Future of Engineering

Monday, April 7, 2008

Bose–Einstein Condensate Could Lead to Quantum Computing

In an ultrahigh-vacuum chamber at Swinburne University of Technology, a million ultracold rubidium-87 atoms hover just beneath the surface of a silicon chip coated with a thin magneto-optical film.

Tailored to create a shaped, perpendicular magnetic field, the magnetic film confines and shepherds the rubidium atoms on the chip, in much the same way as electrons are guided along conducting wires on an electronic microchip.

Cooled to a temperature of a few billionths of a degree Kelvin, just above absolute zero (minus 273˚C), and confined by a magnetic microtrap on the chip, the ultracold atoms fall into the lowest energy state of the trap and no longer jostle for room – they exhibit almost no random thermal motion.
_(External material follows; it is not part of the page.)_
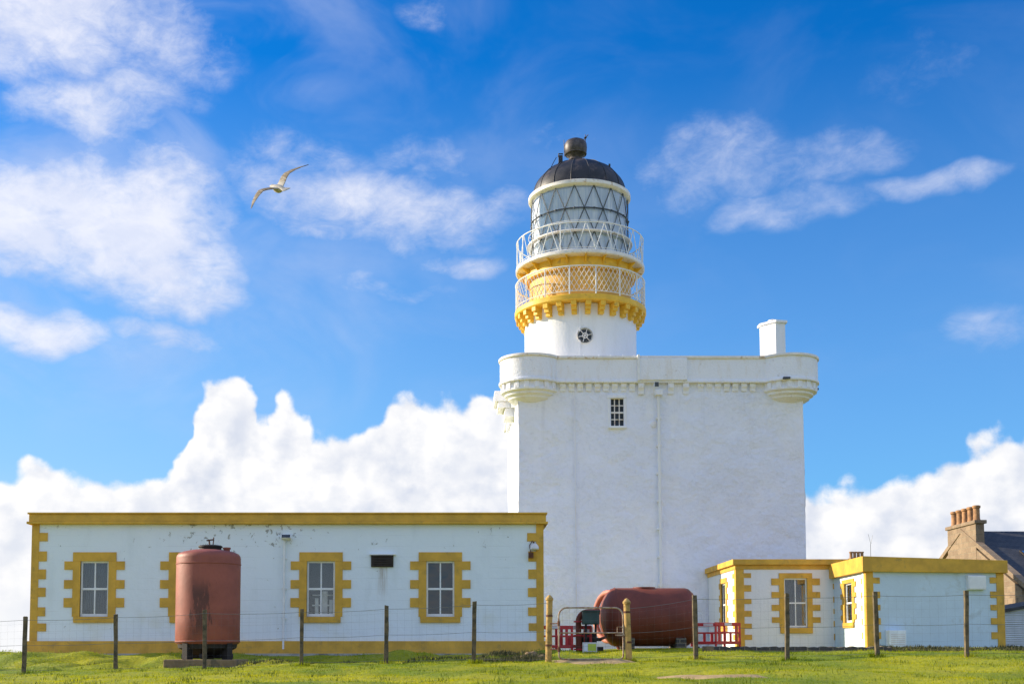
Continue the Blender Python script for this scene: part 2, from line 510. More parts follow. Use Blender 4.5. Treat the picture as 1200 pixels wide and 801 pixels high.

The atoms condense to a state where they behave as a single super-atom of rubidium-87 and exhibit coherent, wave-like properties – rather like the coherent light from a laser. For several seconds, the chip holds the atoms in an exotic, fifth state of matter called a Bose–Einstein condensate.

If all this sounds ‘sci-fi’ it’s because in many ways it is. Bose–Einstein condensate is a new frontier whose boundaries have yet to be measured, but are more than likely to take humankind to new realms of technological and industrial capability.

Just as the first lasers mystified scientists as to their possible applications, so too now with Bose–Einstein condensate. In theory, they could at the very least be the basis for quantum computing – that is, computers able to use atoms to store data and complete in seconds computations that would take today’s most powerful supercomputers years.